=== DATA SECTION ===
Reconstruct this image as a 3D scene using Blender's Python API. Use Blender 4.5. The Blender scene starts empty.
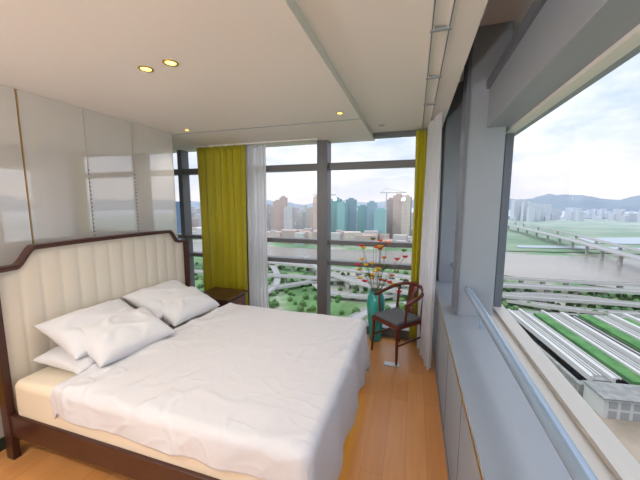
import bpy, bmesh, math, random
from mathutils import Vector, Matrix, noise
random.seed(4)
sc = bpy.context.scene
COL = sc.collection
sc.view_settings.view_transform = 'Standard'
sc.view_settings.exposure = 1.25

# ---------------------------------------------------------------- helpers
def srgb(r, g, b):
    def f(c):
        c /= 255.0
        return c/12.92 if c <= 0.04045 else ((c+0.055)/1.055)**2.4
    return (f(r), f(g), f(b), 1)

def mat(name, col, rough=0.5, metal=0.0, bump=None, spec=0.5, var=None, emit=None, estr=0, trans=0, sheen=0):
    m = bpy.data.materials.new(name); m.use_nodes = True
    nt = m.node_tree; p = nt.nodes['Principled BSDF']
    p.inputs['Base Color'].default_value = col
    p.inputs['Roughness'].default_value = rough
    p.inputs['Metallic'].default_value = metal
    p.inputs['Specular IOR Level'].default_value = spec
    if trans: p.inputs['Transmission Weight'].default_value = trans
    if sheen: p.inputs['Sheen Weight'].default_value = sheen
    if emit:
        p.inputs['Emission Color'].default_value = emit
        p.inputs['Emission Strength'].default_value = estr
    tc = nt.nodes.new('ShaderNodeTexCoord')
    if var:
        n = nt.nodes.new('ShaderNodeTexNoise'); n.inputs['Scale'].default_value = var[1]
        n.inputs['Detail'].default_value = 4
        nt.links.new(tc.outputs['Object'], n.inputs['Vector'])
        mx = nt.nodes.new('ShaderNodeMix'); mx.data_type = 'RGBA'
        mx.inputs[6].default_value = col; mx.inputs[7].default_value = var[0]
        nt.links.new(n.outputs['Fac'], mx.inputs[0]); nt.links.new(mx.outputs[2], p.inputs['Base Color'])
    if bump:
        n = nt.nodes.new('ShaderNodeTexNoise'); n.inputs['Scale'].default_value = bump[0]
        n.inputs['Detail'].default_value = 5
        nt.links.new(tc.outputs['Object'], n.inputs['Vector'])
        b = nt.nodes.new('ShaderNodeBump'); b.inputs['Strength'].default_value = bump[1]
        b.inputs['Distance'].default_value = bump[2] if len(bump) > 2 else 0.01
        nt.links.new(n.outputs['Fac'], b.inputs['Height']); nt.links.new(b.outputs[0], p.inputs['Normal'])
    return m

def mesh_obj(name, verts, faces, m=None, smooth=False, parent=None):
    me = bpy.data.meshes.new(name); me.from_pydata(verts, [], faces); me.update()
    o = bpy.data.objects.new(name, me); COL.objects.link(o)
    if m: me.materials.append(m)
    if smooth:
        for p in me.polygons: p.use_smooth = True
    if parent: o.parent = parent
    return o

def box(name, a, b, m, parent=None, bevel=0.0, seg=2):
    bm = bmesh.new(); bmesh.ops.create_cube(bm, size=1)
    for v in bm.verts:
        v.co = Vector([(a[i]+b[i])/2 + v.co[i]*(b[i]-a[i]) for i in range(3)])
    if bevel > 0:
        bmesh.ops.bevel(bm, geom=bm.edges[:], offset=bevel, segments=seg, affect='EDGES', profile=0.5)
    me = bpy.data.meshes.new(name); bm.to_mesh(me); bm.free()
    o = bpy.data.objects.new(name, me); COL.objects.link(o); me.materials.append(m)
    if bevel > 0:
        for p in me.polygons: p.use_smooth = True
        wn = o.modifiers.new('wn', 'WEIGHTED_NORMAL')
    if parent: o.parent = parent
    return o

def empty(name):
    e = bpy.data.objects.new(name, None); COL.objects.link(e); e.empty_display_size = 0.1; return e

def tube(name, pts, r, m, parent=None, cyclic=False, radii=None, res=8, bez=False):
    cu = bpy.data.curves.new(name, 'CURVE'); cu.dimensions = '3D'
    cu.bevel_depth = r; cu.bevel_resolution = res//2; cu.use_fill_caps = True
    if bez:
        s = cu.splines.new('NURBS'); s.points.add(len(pts)-1); s.order_u = 4; s.use_endpoint_u = True; cu.resolution_u = 8
    else:
        s = cu.splines.new('POLY'); s.points.add(len(pts)-1)
    for i, p in enumerate(pts):
        s.points[i].co = (*p, 1)
        if radii: s.points[i].radius = radii[i]
    s.use_cyclic_u = cyclic; s.use_smooth = True
    cu.materials.append(m)
    o = bpy.data.objects.new(name, cu); COL.objects.link(o)
    if parent: o.parent = parent
    return o

def lathe(name, prof, c, m, parent=None, n=40):
    v = []; f = []
    for r, z in prof:
        for k in range(n):
            a = 2*math.pi*k/n; v.append((c[0]+r*math.cos(a), c[1]+r*math.sin(a), c[2]+z))
    for i in range(len(prof)-1):
        for k in range(n):
            k2 = (k+1) % n
            f.append((i*n+k, i*n+k2, (i+1)*n+k2, (i+1)*n+k))
    return mesh_obj(name, v, f, m, True, parent)

# ---------------------------------------------------------------- materials
M_ceil = mat('ceiling_paint', srgb(230, 227, 224), 0.6)
M_wallw = mat('white_paint', srgb(228, 226, 222), 0.6)
M_panel = mat('gloss_lacquer_panel', srgb(210, 207, 203), 0.03, spec=1.0)
M_panel.node_tree.nodes['Principled BSDF'].inputs['IOR'].default_value = 2.0
M_brass = mat('brass_trim', srgb(196, 158, 92), 0.3, 0.8)
M_gold = mat('gold_fabric', srgb(196, 160, 20), 0.7)
M_steel = mat('grey_painted_steel', srgb(146, 153, 163), 0.4, spec=0.5)
M_apron = mat('grey_apron_panel', srgb(150, 156, 164), 0.75, spec=0.2)
M_steel_d = mat('dark_grey_frame', srgb(106, 110, 120), 0.4)
M_mull = mat('mullion_grey', srgb(98, 98, 102), 0.4)
M_sill = mat('sill_stone', srgb(190, 184, 177), 0.4)
M_rail = mat('rail_metal', srgb(155, 174, 194), 0.25, 0.3)
M_wood_d = mat('dark_walnut', srgb(56, 30, 24), 0.3, var=(srgb(78, 42, 30), 6))
M_wood_r = mat('rosewood', srgb(112, 50, 32), 0.3, var=(srgb(88, 36, 24), 9))
M_leather = mat('cream_leather', srgb(226, 218, 202), 0.45)
M_mattress = mat('mattress_cream', srgb(228, 216, 196), 0.8, bump=(60, 0.1))
M_linen = mat('white_linen', srgb(214, 213, 218), 0.85, bump=(7, 0.25, 0.02), sheen=0.1)
M_pillow = mat('white_pillowcase', srgb(220, 220, 224), 0.85, bump=(10, 0.3, 0.015), sheen=0.1)
M_teal = mat('teal_glaze', srgb(30, 150, 148), 0.15, var=(srgb(80, 190, 182), 8))
M_seat = mat('grey_seat_fabric', srgb(104, 106, 112), 0.9, bump=(120, 0.3, 0.002))
M_black = mat('dark_gap', srgb(40, 42, 44), 0.6)
M_joint = mat('panel_joint', srgb(104, 106, 110), 0.7)
M_green = mat('dark_green_base', srgb(30, 52, 44), 0.5)
M_red = mat('petal_red', srgb(214, 24, 36), 0.6)
M_yel = mat('petal_yellow', srgb(240, 184, 30), 0.6)
M_pink = mat('petal_orange', srgb(236, 110, 46), 0.6)
M_stem = mat('dry_stem', srgb(140, 112, 78), 0.8)
M_leaf = mat('leaf_green', srgb(84, 116, 56), 0.7)
M_lamp = mat('lamp_warm', srgb(255, 200, 90), 0.5, emit=srgb(255, 205, 90), estr=2.5)
M_metal = mat('brushed_steel', srgb(180, 180, 178), 0.3, 0.9)
M_curt = mat('gold_curtain_fabric', srgb(178, 166, 6), 0.5, sheen=0.2, bump=(200, 0.1, 0.002))
def sheer_mat():
    m = bpy.data.materials.new('white_sheer'); m.use_nodes = True
    nt = m.node_tree; nt.nodes.clear()
    o = nt.nodes.new('ShaderNodeOutputMaterial'); d = nt.nodes.new('ShaderNodeBsdfDiffuse')
    t = nt.nodes.new('ShaderNodeBsdfTranslucent'); tr = nt.nodes.new('ShaderNodeBsdfTransparent')
    for n in (d, t): n.inputs['Color'].default_value = srgb(236, 236, 240)
    a = nt.nodes.new('ShaderNodeMixShader'); a.inputs[0].default_value = 0.5
    b = nt.nodes.new('ShaderNodeMixShader'); b.inputs[0].default_value = 0.12
    nt.links.new(d.outputs[0], a.inputs[1]); nt.links.new(t.outputs[0], a.inputs[2])
    nt.links.new(a.outputs[0], b.inputs[1]); nt.links.new(tr.outputs[0], b.inputs[2])
    nt.links.new(b.outputs[0], o.inputs[0]); return m
M_sheer = sheer_mat()
def glass_mat():
    m = bpy.data.materials.new('window_glass'); m.use_nodes = True
    nt = m.node_tree; nt.nodes.clear()
    o = nt.nodes.new('ShaderNodeOutputMaterial'); g = nt.nodes.new('ShaderNodeBsdfGlossy')
    g.inputs['Roughness'].default_value = 0.0
    tr = nt.nodes.new('ShaderNodeBsdfTransparent'); tr.inputs['Color'].default_value = (0.97, 0.98, 0.98, 1)
    mx = nt.nodes.new('ShaderNodeMixShader'); mx.inputs[0].default_value = 0.06
    nt.links.new(tr.outputs[0], mx.inputs[1]); nt.links.new(g.outputs[0], mx.inputs[2])
    nt.links.new(mx.outputs[0], o.inputs[0]); return m
M_glass = glass_mat()

def floor_mat():
    m = mat('oak_floor', srgb(205, 150, 95), 0.30)
    nt = m.node_tree; p = nt.nodes['Principled BSDF']
    tc = nt.nodes.new('ShaderNodeTexCoord'); mp = nt.nodes.new('ShaderNodeMapping')
    mp.inputs['Rotation'].default_value = (0, 0, math.radians(90))
    br = nt.nodes.new('ShaderNodeTexBrick'); br.inputs['Scale'].default_value = 1
    br.inputs['Brick Width'].default_value = 1.3; br.inputs['Row Height'].default_value = 0.14
    br.inputs['Mortar Size'].default_value = 0.0012; br.inputs['Mortar Smooth'].default_value = 0.3
    br.inputs['Color1'].default_value = srgb(218, 156, 96); br.inputs['Color2'].default_value = srgb(208, 144, 84)
    br.inputs['Mortar'].default_value = srgb(170, 112, 62); br.offset = 0.37
    nt.links.new(tc.outputs['Object'], mp.inputs[0]); nt.links.new(mp.outputs[0], br.inputs['Vector'])
    n = nt.nodes.new('ShaderNodeTexNoise'); n.inputs['Scale'].default_value = 6; n.inputs['Detail'].default_value = 6
    mp2 = nt.nodes.new('ShaderNodeMapping'); mp2.inputs['Scale'].default_value = (6, 0.5, 1)
    nt.links.new(tc.outputs['Object'], mp2.inputs[0]); nt.links.new(mp2.outputs[0], n.inputs['Vector'])
    mx = nt.nodes.new('ShaderNodeMix'); mx.data_type = 'RGBA'; mx.blend_type = 'MULTIPLY'; mx.inputs[0].default_value = 0.22
    nt.links.new(br.outputs['Color'], mx.inputs[6]); nt.links.new(n.outputs['Fac'], mx.inputs[7])
    nt.links.new(mx.outputs[2], p.inputs['Base Color']); return m
M_floor = floor_mat()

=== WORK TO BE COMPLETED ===
Copy nothing but the lines from the top of the data down to the line containing "sc.view_settings.exposure = 1.25", and leave the pictures out.

=== WRITTEN RESPONSE ===
Reconstruct this image as a 3D scene using Blender's Python API. Use Blender 4.5. The Blender scene starts empty.
import bpy, bmesh, math, random
from mathutils import Vector, Matrix, noise
random.seed(4)
sc = bpy.context.scene
COL = sc.collection
sc.view_settings.view_transform = 'Standard'
sc.view_settings.exposure = 1.25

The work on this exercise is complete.